Ribbon Embroidered Regency Reticule

an embroidered regency reticule lies on a piece of pink silk

A few weeks ago, rummaging in my fabric stash, I found a piece of soft peach silk fabric. Unfolding it, I saw that at some point I’d begun embroidering wild dog roses. It took a bit of remembering, but eventually I worked out I’d started this piece back in High School.  That’s quite a while ago now.  Why on earth had I abandoned it? I decided that i would finish it.  It would become an ribbon embroidered regency reticule!

partly finished ribbon embroidery

Going back to the stash, I pulled out a frame, my silk ribbons, a box of silk threads –

Oh boy.  It was pretty quickly VERY clear why I’d abandoned the project the first time round. I use dupioni often for ribbon embroidery as I find that silk ribbons pass very cleanly through the fabric – far more easily than they do through silk taffeta. But this particular soft-and-supple-seeming dupioni was so tightly woven and so tough that I could hardly get a needle through it.  To drag a ribbon through it, I had to pull the needle through the fabric with a pair of pliers.

pliers drag a needle through a piece of embroidered silk

The mystery now wasn’t why I’d abandoned the project the first time round – it was why I hadn’t burned it in a fire and salted the earth afterwards.

Presumably I was as much a stubborn idiot then as I am now.  The roses were pretty.
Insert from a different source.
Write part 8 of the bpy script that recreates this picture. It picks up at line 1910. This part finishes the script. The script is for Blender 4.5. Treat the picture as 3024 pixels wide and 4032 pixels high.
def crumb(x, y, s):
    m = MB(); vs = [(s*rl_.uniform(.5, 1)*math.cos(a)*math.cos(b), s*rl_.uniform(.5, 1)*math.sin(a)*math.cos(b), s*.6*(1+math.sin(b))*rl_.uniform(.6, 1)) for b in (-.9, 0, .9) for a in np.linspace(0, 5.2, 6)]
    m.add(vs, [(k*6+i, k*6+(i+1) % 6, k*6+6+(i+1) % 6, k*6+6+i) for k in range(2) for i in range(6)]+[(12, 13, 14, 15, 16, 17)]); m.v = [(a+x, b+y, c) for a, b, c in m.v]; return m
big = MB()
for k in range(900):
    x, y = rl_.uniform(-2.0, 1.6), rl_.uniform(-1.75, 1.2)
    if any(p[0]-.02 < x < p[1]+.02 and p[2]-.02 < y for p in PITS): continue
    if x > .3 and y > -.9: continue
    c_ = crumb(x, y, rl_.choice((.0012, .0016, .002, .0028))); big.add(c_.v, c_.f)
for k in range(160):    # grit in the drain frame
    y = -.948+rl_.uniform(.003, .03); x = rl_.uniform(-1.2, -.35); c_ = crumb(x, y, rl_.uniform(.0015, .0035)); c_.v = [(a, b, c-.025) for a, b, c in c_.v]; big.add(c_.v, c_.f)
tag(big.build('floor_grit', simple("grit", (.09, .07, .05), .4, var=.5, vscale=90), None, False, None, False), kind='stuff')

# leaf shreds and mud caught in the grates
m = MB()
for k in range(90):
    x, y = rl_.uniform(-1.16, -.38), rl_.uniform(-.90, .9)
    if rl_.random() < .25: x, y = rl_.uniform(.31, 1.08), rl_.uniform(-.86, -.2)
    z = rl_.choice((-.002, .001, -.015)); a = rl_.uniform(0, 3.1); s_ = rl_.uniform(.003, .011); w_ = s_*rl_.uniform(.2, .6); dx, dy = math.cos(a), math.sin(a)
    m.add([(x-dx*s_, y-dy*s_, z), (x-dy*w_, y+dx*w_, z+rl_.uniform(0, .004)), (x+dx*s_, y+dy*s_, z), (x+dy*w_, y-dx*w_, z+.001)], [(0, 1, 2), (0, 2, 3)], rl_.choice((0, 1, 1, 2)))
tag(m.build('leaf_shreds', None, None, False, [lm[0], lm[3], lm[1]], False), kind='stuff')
I would not waste them. I abandoned my first plan –  to unpick the rather-badly-laid-out stems and start the composition over, and instead. Leaf by leaf, I dragged the thin ribbon through the blasted silk.  The resulting tension issues mean that my little rose bush is not the healthiest-looking rose bush in embroidered history – in fact I’m pretty sure some of the leaves have sawfly. But I pressed on, swearing ineffectually, until there was a nasty snap, and only the front half of the needle came through.

Yep.  My, soft and supple silk had actually broken a tapestry needle in half.

a snapped needle lies next to a green silk ribbon

Dropping plans for any  further leaves, I tied off and threaded up the smallest needle I could get away with and started embroidering rose thorns instead.  Lots of rose thorns. This was NOT a FRIENDLY rose bush.

yellow roses embroidered on peach silk with pink silk ribbons

Once I’d wrestled the embroidery into submission, turning it into something I could show off was practically a walk in the park. I needed a regency reticule, so I made that.  

I figured out some dimensions, cut out a template, marked it up, cut it out, and stitched it up.

a paper template sits over a piece of silk embroidery

A hand-stitched drawstring channel was next.

a drawstring channel being backstitiched into pink silk

Then a pair of ribbon drawstrings to match the roses, and lastly, I used up a hank of green silk thread making a set of little silk tassels for the corners.

A hank of silk thread is wound around a folded piece of card to make a tassel

And voila – a ribbon embroidered regency reticule!

an regency reticule embroidered with yellow silk roses

The embroidery might not be perfectly accurate to the period, but it is very pretty and photogenic, and I never need to sew this AWFUL silk again. So there.